Count how many lines hold the word "parts" and give that number as the whole answer.
--------------------------------
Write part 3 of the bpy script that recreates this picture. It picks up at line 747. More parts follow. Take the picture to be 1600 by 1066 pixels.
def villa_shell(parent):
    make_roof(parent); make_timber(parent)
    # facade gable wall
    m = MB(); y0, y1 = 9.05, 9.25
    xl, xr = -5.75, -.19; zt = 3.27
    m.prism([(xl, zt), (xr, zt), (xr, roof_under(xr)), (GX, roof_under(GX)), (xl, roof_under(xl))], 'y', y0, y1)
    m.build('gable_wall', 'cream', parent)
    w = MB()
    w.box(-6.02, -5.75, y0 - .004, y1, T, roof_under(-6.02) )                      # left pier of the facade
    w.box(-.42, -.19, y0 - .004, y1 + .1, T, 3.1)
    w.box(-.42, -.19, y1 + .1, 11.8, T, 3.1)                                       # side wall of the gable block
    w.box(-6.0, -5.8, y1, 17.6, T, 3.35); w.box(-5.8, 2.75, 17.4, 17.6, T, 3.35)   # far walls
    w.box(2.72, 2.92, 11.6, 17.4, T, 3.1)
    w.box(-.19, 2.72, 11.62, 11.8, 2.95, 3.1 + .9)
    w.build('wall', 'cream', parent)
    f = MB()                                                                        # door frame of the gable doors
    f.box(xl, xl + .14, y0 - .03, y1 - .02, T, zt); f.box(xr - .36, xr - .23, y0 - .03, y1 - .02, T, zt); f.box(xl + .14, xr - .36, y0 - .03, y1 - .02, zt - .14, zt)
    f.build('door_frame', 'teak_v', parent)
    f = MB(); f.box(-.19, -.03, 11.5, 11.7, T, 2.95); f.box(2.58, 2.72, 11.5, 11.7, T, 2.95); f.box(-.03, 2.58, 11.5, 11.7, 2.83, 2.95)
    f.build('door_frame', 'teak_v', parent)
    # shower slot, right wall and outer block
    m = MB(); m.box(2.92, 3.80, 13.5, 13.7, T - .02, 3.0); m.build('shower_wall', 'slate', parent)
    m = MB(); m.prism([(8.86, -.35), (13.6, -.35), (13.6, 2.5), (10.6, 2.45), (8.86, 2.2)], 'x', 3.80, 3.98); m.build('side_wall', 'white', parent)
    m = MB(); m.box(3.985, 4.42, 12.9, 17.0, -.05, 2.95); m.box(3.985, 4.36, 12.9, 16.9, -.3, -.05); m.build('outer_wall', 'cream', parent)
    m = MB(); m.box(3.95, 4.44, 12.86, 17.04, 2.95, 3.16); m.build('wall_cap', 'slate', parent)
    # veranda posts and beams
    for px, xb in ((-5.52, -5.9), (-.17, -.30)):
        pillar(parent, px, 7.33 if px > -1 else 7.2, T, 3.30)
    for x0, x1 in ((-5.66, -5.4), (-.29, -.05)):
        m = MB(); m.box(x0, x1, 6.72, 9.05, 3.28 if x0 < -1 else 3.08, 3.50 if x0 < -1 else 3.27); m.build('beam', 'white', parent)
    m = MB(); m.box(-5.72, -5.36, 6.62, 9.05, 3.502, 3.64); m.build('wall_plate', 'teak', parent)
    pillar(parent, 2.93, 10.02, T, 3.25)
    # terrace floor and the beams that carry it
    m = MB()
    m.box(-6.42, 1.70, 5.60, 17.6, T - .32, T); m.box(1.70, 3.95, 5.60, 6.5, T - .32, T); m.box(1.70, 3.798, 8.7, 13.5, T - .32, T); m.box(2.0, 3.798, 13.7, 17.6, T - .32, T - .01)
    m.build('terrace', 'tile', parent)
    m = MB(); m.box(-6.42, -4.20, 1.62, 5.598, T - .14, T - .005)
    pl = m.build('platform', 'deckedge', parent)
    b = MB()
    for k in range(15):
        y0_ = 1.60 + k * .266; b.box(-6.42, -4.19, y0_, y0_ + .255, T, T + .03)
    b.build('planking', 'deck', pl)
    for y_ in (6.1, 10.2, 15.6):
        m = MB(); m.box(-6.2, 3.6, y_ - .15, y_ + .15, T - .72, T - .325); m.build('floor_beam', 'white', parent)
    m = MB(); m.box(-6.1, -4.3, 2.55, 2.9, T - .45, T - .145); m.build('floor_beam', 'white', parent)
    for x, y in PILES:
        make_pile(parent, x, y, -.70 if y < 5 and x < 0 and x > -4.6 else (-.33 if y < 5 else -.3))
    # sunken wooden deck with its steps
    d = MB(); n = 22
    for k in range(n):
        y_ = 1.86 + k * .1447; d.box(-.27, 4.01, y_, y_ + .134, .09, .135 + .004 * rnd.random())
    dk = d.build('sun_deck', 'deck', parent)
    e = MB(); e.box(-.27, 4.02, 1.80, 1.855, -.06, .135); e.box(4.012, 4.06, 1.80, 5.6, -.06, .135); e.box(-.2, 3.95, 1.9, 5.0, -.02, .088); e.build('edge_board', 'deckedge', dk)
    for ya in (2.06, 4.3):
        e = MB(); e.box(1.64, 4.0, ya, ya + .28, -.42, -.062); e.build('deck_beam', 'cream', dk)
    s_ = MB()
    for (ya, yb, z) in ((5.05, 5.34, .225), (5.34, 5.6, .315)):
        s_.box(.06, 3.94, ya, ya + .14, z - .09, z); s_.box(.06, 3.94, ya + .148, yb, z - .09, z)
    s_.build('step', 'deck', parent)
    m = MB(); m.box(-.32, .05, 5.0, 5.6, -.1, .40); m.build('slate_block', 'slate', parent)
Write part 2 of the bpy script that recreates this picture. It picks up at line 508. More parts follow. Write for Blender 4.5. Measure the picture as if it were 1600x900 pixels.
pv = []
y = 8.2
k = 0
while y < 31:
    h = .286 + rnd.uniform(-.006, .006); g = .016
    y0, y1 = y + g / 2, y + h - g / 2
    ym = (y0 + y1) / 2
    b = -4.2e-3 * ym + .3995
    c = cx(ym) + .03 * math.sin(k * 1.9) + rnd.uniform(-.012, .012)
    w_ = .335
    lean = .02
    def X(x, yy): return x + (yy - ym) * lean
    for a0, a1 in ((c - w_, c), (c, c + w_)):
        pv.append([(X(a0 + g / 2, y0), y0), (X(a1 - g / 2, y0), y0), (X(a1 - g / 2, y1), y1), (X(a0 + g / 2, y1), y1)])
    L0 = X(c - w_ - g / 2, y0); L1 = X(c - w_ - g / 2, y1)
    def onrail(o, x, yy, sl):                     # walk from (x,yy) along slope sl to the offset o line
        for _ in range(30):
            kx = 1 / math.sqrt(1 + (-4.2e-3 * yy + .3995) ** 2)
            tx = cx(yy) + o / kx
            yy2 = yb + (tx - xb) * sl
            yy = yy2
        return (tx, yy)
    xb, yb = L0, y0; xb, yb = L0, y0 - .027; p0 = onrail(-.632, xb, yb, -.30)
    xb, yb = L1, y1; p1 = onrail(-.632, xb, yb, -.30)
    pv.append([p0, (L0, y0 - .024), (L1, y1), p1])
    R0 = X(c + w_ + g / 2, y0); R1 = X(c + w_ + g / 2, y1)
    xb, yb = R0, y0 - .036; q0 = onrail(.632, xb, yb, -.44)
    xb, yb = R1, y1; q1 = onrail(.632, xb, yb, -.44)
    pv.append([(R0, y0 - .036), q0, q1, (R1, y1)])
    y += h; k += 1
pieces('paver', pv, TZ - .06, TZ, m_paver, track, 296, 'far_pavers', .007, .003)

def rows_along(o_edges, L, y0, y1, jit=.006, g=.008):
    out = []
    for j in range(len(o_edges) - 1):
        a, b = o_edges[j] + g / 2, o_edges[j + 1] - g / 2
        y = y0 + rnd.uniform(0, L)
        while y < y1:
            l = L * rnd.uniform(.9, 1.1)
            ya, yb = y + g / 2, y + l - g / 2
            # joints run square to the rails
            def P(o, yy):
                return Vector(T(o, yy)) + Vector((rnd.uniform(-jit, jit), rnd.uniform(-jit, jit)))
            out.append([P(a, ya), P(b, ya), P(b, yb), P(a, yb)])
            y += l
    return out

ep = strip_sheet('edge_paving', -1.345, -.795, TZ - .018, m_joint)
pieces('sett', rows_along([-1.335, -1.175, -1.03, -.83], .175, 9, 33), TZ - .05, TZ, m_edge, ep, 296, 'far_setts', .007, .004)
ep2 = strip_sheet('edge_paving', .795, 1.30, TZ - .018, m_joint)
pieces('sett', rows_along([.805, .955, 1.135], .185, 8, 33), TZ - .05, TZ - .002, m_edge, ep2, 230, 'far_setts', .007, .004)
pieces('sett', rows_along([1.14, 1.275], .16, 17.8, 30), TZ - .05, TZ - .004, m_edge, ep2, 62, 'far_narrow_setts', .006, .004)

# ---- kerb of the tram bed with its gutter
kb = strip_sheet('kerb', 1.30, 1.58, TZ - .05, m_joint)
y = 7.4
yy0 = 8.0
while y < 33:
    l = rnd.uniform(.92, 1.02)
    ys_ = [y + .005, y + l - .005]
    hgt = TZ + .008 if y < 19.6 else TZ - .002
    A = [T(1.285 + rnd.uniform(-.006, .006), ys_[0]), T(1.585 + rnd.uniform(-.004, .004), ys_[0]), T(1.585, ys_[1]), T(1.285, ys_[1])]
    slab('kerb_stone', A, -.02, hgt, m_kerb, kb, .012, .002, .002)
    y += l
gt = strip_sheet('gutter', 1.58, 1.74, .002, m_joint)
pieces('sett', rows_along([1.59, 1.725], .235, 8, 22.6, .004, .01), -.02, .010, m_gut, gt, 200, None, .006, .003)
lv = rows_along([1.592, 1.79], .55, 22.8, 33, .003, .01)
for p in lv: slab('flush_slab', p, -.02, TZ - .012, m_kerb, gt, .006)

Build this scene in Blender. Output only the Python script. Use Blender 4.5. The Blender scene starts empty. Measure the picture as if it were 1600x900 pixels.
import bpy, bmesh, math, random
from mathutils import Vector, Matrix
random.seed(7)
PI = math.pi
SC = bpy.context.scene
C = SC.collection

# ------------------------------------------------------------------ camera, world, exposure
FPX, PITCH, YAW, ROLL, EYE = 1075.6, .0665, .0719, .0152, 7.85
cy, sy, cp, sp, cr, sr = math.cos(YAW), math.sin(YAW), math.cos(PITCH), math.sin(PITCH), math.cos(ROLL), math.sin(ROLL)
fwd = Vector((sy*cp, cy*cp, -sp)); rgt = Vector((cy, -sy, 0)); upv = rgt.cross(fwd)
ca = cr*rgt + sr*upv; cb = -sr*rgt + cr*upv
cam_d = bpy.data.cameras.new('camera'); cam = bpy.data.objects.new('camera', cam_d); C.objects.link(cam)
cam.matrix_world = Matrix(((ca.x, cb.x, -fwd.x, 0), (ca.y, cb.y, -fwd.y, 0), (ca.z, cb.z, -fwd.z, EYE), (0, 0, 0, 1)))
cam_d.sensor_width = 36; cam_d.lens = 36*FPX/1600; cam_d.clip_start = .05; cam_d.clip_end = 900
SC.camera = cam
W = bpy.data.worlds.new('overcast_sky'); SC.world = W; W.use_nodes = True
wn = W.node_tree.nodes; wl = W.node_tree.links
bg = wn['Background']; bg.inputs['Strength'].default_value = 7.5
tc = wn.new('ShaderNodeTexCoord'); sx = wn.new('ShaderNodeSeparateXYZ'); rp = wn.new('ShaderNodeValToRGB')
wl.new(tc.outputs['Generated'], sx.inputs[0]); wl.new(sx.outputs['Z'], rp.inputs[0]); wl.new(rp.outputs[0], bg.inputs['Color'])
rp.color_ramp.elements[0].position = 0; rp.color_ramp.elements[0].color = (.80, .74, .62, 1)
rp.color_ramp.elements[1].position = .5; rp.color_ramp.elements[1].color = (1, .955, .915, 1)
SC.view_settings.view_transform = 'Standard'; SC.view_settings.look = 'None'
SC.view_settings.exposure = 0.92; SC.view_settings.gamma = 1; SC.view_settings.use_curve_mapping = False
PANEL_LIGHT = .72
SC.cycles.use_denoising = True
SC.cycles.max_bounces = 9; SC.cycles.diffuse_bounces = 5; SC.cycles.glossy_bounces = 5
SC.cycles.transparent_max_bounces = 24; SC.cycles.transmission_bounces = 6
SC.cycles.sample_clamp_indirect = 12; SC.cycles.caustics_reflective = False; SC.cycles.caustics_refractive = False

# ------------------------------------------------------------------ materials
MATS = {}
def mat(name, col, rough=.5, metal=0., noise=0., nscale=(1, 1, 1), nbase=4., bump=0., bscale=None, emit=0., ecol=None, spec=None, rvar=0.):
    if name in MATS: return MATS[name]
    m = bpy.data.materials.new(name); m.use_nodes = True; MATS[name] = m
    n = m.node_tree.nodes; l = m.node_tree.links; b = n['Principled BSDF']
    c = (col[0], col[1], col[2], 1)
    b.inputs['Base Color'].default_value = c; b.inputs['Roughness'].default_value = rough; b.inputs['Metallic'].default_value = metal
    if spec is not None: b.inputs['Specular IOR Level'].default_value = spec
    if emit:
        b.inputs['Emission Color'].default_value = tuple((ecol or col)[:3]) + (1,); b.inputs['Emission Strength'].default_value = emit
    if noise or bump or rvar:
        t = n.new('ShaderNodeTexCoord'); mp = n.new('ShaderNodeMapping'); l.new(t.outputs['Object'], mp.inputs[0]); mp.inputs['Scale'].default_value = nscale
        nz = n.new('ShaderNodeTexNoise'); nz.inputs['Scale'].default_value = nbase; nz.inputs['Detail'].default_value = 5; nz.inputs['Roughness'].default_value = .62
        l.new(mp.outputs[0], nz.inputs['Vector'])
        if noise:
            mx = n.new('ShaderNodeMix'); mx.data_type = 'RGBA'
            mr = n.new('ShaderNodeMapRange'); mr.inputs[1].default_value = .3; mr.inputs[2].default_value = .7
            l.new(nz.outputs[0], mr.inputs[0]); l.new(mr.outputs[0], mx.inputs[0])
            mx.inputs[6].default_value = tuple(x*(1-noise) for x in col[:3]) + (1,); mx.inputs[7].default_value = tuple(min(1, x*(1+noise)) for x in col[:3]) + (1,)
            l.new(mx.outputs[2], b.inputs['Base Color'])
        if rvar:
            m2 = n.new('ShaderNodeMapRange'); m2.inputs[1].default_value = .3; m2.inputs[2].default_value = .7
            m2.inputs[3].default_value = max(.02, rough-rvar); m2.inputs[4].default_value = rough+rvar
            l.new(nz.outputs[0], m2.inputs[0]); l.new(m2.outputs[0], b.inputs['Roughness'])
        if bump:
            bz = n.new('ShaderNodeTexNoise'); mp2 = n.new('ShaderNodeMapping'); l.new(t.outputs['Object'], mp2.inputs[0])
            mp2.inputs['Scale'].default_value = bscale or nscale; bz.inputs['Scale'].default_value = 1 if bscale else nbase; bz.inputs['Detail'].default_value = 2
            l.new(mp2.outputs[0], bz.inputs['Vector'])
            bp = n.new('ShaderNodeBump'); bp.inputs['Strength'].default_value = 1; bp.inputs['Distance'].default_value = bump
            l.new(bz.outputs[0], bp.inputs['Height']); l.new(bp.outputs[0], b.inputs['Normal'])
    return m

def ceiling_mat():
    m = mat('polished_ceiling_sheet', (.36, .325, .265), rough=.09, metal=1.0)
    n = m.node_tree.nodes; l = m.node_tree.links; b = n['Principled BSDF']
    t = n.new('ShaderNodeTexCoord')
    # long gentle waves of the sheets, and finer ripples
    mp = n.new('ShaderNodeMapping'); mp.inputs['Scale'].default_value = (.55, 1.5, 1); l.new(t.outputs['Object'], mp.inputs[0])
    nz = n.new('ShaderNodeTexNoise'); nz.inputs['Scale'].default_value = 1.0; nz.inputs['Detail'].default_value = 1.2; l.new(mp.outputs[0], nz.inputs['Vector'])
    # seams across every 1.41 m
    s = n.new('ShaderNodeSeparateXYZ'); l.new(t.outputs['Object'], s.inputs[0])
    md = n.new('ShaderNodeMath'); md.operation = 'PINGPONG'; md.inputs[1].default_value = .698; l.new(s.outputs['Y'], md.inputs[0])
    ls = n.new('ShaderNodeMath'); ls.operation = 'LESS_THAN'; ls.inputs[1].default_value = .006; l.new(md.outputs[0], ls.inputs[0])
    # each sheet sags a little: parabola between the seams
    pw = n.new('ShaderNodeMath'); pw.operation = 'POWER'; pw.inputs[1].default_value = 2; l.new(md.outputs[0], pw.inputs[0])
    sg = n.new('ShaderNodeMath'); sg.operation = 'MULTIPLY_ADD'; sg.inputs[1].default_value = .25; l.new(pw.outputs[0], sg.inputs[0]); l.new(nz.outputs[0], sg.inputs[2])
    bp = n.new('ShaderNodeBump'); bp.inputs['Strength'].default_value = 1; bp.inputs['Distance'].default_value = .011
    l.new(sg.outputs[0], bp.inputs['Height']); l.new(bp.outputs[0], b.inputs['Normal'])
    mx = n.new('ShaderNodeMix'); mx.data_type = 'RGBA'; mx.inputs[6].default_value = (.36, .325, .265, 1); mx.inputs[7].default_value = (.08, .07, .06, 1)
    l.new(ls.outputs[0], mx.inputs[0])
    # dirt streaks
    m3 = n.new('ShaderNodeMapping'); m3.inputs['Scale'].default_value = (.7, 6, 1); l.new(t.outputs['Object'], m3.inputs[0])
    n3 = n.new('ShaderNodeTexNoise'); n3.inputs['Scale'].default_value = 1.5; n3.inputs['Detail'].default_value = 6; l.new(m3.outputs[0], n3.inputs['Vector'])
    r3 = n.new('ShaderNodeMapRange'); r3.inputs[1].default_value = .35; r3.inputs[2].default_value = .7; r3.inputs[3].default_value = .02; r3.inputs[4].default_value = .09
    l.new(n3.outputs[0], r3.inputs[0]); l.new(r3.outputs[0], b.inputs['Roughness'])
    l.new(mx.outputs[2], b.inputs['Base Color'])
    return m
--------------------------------
• EXERCISE RESPONSE
2